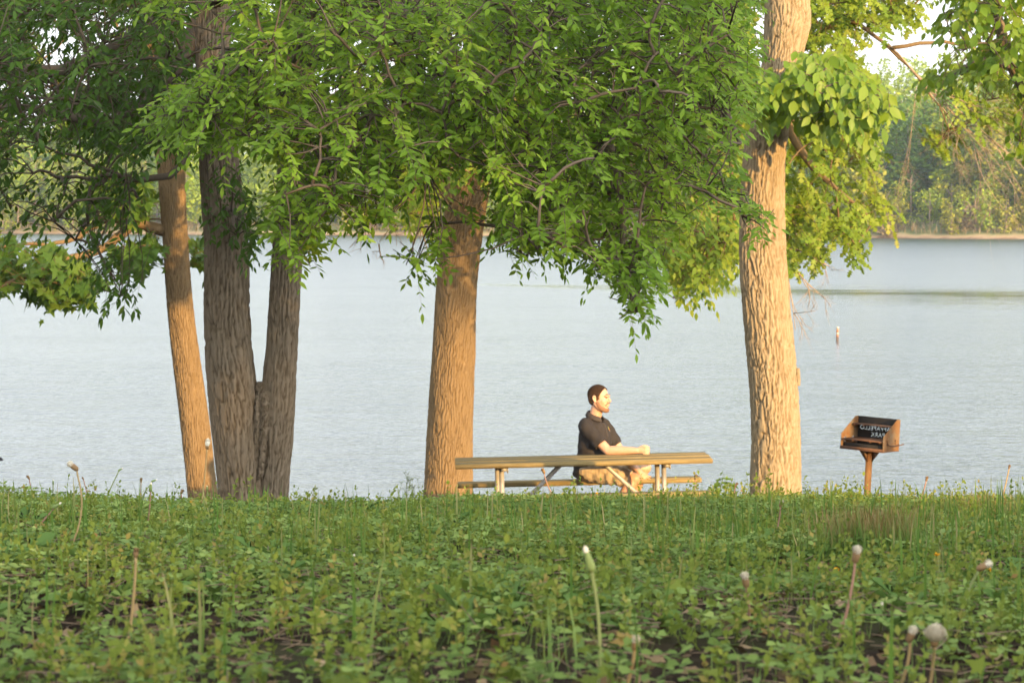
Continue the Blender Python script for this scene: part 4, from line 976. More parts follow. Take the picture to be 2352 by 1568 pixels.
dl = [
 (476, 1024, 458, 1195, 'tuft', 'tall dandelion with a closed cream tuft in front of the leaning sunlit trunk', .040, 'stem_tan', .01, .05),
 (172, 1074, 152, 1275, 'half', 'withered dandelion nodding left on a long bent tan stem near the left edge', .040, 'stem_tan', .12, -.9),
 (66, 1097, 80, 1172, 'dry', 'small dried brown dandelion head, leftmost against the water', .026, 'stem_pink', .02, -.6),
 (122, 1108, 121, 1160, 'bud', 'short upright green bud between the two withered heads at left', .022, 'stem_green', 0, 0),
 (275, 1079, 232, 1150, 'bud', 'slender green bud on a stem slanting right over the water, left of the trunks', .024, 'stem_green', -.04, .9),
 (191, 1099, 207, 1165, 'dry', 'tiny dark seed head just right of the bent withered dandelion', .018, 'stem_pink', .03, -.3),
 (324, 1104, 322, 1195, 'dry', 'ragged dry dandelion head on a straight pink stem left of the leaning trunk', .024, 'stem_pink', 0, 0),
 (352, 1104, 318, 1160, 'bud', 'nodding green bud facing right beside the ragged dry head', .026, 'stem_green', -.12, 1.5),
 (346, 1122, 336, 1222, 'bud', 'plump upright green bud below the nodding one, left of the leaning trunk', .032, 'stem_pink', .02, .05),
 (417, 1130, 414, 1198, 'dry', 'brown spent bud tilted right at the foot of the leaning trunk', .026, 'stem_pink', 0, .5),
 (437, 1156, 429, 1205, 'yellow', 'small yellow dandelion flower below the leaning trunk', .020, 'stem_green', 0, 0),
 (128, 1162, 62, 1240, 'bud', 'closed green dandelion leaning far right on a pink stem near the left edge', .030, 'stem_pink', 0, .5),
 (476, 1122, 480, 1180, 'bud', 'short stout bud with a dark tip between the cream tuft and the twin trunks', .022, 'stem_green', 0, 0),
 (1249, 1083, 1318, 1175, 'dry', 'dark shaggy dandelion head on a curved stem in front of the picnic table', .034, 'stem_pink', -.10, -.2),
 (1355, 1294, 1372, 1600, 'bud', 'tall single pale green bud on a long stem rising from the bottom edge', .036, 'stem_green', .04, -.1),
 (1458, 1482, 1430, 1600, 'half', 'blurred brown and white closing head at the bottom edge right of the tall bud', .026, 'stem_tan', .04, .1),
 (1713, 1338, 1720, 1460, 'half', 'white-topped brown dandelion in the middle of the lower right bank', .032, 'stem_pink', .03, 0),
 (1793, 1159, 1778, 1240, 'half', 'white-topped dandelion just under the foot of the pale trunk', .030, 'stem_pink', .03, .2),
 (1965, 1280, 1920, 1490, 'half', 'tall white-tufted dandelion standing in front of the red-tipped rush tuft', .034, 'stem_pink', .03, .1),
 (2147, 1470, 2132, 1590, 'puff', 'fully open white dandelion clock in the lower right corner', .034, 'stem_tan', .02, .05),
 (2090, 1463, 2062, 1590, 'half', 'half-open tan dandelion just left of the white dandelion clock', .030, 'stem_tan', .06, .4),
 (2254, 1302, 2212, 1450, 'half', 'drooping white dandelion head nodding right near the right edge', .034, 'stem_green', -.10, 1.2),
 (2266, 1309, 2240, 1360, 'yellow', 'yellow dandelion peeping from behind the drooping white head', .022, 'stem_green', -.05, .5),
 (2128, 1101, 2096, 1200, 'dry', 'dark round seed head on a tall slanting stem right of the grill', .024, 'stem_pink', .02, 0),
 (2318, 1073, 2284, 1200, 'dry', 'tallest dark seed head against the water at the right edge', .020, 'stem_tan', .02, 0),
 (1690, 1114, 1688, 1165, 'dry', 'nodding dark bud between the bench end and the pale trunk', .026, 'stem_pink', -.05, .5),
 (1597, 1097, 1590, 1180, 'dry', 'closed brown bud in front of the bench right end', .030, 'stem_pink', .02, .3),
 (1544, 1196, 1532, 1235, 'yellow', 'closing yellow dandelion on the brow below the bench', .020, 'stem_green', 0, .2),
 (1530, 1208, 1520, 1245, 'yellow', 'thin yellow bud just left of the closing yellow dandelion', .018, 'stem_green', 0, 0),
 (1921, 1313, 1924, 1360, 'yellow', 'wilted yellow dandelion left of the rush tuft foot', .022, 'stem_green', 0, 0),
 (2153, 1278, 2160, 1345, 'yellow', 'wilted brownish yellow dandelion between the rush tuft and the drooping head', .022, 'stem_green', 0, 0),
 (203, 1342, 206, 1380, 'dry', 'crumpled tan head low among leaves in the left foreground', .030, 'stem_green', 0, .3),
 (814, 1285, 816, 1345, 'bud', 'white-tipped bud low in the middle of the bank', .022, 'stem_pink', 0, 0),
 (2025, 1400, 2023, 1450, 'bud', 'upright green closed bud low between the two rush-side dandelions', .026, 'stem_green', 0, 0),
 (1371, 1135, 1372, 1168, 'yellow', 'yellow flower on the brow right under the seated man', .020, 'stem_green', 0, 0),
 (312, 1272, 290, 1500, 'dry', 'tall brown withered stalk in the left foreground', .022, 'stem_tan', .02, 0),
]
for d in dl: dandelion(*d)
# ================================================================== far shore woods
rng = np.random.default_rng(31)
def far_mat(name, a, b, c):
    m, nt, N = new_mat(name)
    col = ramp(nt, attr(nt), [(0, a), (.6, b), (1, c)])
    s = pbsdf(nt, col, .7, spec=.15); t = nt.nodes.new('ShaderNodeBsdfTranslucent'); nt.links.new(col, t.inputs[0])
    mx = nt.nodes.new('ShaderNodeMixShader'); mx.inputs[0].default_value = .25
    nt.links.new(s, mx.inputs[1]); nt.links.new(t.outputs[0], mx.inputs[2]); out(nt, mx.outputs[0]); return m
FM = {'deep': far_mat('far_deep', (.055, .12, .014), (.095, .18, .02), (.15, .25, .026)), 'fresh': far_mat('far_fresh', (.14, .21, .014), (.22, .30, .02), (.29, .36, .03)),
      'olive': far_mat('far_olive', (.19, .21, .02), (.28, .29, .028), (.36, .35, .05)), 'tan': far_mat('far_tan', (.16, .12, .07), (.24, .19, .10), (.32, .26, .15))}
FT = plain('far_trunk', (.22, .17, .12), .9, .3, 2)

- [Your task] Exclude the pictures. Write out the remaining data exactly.

- [Solution to this problem]
Continue the Blender Python script for this scene: part 4, from line 976. More parts follow. Take the picture to be 2352 by 1568 pixels.
dl = [
 (476, 1024, 458, 1195, 'tuft', 'tall dandelion with a closed cream tuft in front of the leaning sunlit trunk', .040, 'stem_tan', .01, .05),
 (172, 1074, 152, 1275, 'half', 'withered dandelion nodding left on a long bent tan stem near the left edge', .040, 'stem_tan', .12, -.9),
 (66, 1097, 80, 1172, 'dry', 'small dried brown dandelion head, leftmost against the water', .026, 'stem_pink', .02, -.6),
 (122, 1108, 121, 1160, 'bud', 'short upright green bud between the two withered heads at left', .022, 'stem_green', 0, 0),
 (275, 1079, 232, 1150, 'bud', 'slender green bud on a stem slanting right over the water, left of the trunks', .024, 'stem_green', -.04, .9),
 (191, 1099, 207, 1165, 'dry', 'tiny dark seed head just right of the bent withered dandelion', .018, 'stem_pink', .03, -.3),
 (324, 1104, 322, 1195, 'dry', 'ragged dry dandelion head on a straight pink stem left of the leaning trunk', .024, 'stem_pink', 0, 0),
 (352, 1104, 318, 1160, 'bud', 'nodding green bud facing right beside the ragged dry head', .026, 'stem_green', -.12, 1.5),
 (346, 1122, 336, 1222, 'bud', 'plump upright green bud below the nodding one, left of the leaning trunk', .032, 'stem_pink', .02, .05),
 (417, 1130, 414, 1198, 'dry', 'brown spent bud tilted right at the foot of the leaning trunk', .026, 'stem_pink', 0, .5),
 (437, 1156, 429, 1205, 'yellow', 'small yellow dandelion flower below the leaning trunk', .020, 'stem_green', 0, 0),
 (128, 1162, 62, 1240, 'bud', 'closed green dandelion leaning far right on a pink stem near the left edge', .030, 'stem_pink', 0, .5),
 (476, 1122, 480, 1180, 'bud', 'short stout bud with a dark tip between the cream tuft and the twin trunks', .022, 'stem_green', 0, 0),
 (1249, 1083, 1318, 1175, 'dry', 'dark shaggy dandelion head on a curved stem in front of the picnic table', .034, 'stem_pink', -.10, -.2),
 (1355, 1294, 1372, 1600, 'bud', 'tall single pale green bud on a long stem rising from the bottom edge', .036, 'stem_green', .04, -.1),
 (1458, 1482, 1430, 1600, 'half', 'blurred brown and white closing head at the bottom edge right of the tall bud', .026, 'stem_tan', .04, .1),
 (1713, 1338, 1720, 1460, 'half', 'white-topped brown dandelion in the middle of the lower right bank', .032, 'stem_pink', .03, 0),
 (1793, 1159, 1778, 1240, 'half', 'white-topped dandelion just under the foot of the pale trunk', .030, 'stem_pink', .03, .2),
 (1965, 1280, 1920, 1490, 'half', 'tall white-tufted dandelion standing in front of the red-tipped rush tuft', .034, 'stem_pink', .03, .1),
 (2147, 1470, 2132, 1590, 'puff', 'fully open white dandelion clock in the lower right corner', .034, 'stem_tan', .02, .05),
 (2090, 1463, 2062, 1590, 'half', 'half-open tan dandelion just left of the white dandelion clock', .030, 'stem_tan', .06, .4),
 (2254, 1302, 2212, 1450, 'half', 'drooping white dandelion head nodding right near the right edge', .034, 'stem_green', -.10, 1.2),
 (2266, 1309, 2240, 1360, 'yellow', 'yellow dandelion peeping from behind the drooping white head', .022, 'stem_green', -.05, .5),
 (2128, 1101, 2096, 1200, 'dry', 'dark round seed head on a tall slanting stem right of the grill', .024, 'stem_pink', .02, 0),
 (2318, 1073, 2284, 1200, 'dry', 'tallest dark seed head against the water at the right edge', .020, 'stem_tan', .02, 0),
 (1690, 1114, 1688, 1165, 'dry', 'nodding dark bud between the bench end and the pale trunk', .026, 'stem_pink', -.05, .5),
 (1597, 1097, 1590, 1180, 'dry', 'closed brown bud in front of the bench right end', .030, 'stem_pink', .02, .3),
 (1544, 1196, 1532, 1235, 'yellow', 'closing yellow dandelion on the brow below the bench', .020, 'stem_green', 0, .2),
 (1530, 1208, 1520, 1245, 'yellow', 'thin yellow bud just left of the closing yellow dandelion', .018, 'stem_green', 0, 0),
 (1921, 1313, 1924, 1360, 'yellow', 'wilted yellow dandelion left of the rush tuft foot', .022, 'stem_green', 0, 0),
 (2153, 1278, 2160, 1345, 'yellow', 'wilted brownish yellow dandelion between the rush tuft and the drooping head', .022, 'stem_green', 0, 0),
 (203, 1342, 206, 1380, 'dry', 'crumpled tan head low among leaves in the left foreground', .030, 'stem_green', 0, .3),
 (814, 1285, 816, 1345, 'bud', 'white-tipped bud low in the middle of the bank', .022, 'stem_pink', 0, 0),
 (2025, 1400, 2023, 1450, 'bud', 'upright green closed bud low between the two rush-side dandelions', .026, 'stem_green', 0, 0),
 (1371, 1135, 1372, 1168, 'yellow', 'yellow flower on the brow right under the seated man', .020, 'stem_green', 0, 0),
 (312, 1272, 290, 1500, 'dry', 'tall brown withered stalk in the left foreground', .022, 'stem_tan', .02, 0),
]
for d in dl: dandelion(*d)
# ================================================================== far shore woods
rng = np.random.default_rng(31)
def far_mat(name, a, b, c):
    m, nt, N = new_mat(name)
    col = ramp(nt, attr(nt), [(0, a), (.6, b), (1, c)])
    s = pbsdf(nt, col, .7, spec=.15); t = nt.nodes.new('ShaderNodeBsdfTranslucent'); nt.links.new(col, t.inputs[0])
    mx = nt.nodes.new('ShaderNodeMixShader'); mx.inputs[0].default_value = .25
    nt.links.new(s, mx.inputs[1]); nt.links.new(t.outputs[0], mx.inputs[2]); out(nt, mx.outputs[0]); return m
FM = {'deep': far_mat('far_deep', (.055, .12, .014), (.095, .18, .02), (.15, .25, .026)), 'fresh': far_mat('far_fresh', (.14, .21, .014), (.22, .30, .02), (.29, .36, .03)),
      'olive': far_mat('far_olive', (.19, .21, .02), (.28, .29, .028), (.36, .35, .05)), 'tan': far_mat('far_tan', (.16, .12, .07), (.24, .19, .10), (.32, .26, .15))}
FT = plain('far_trunk', (.22, .17, .12), .9, .3, 2)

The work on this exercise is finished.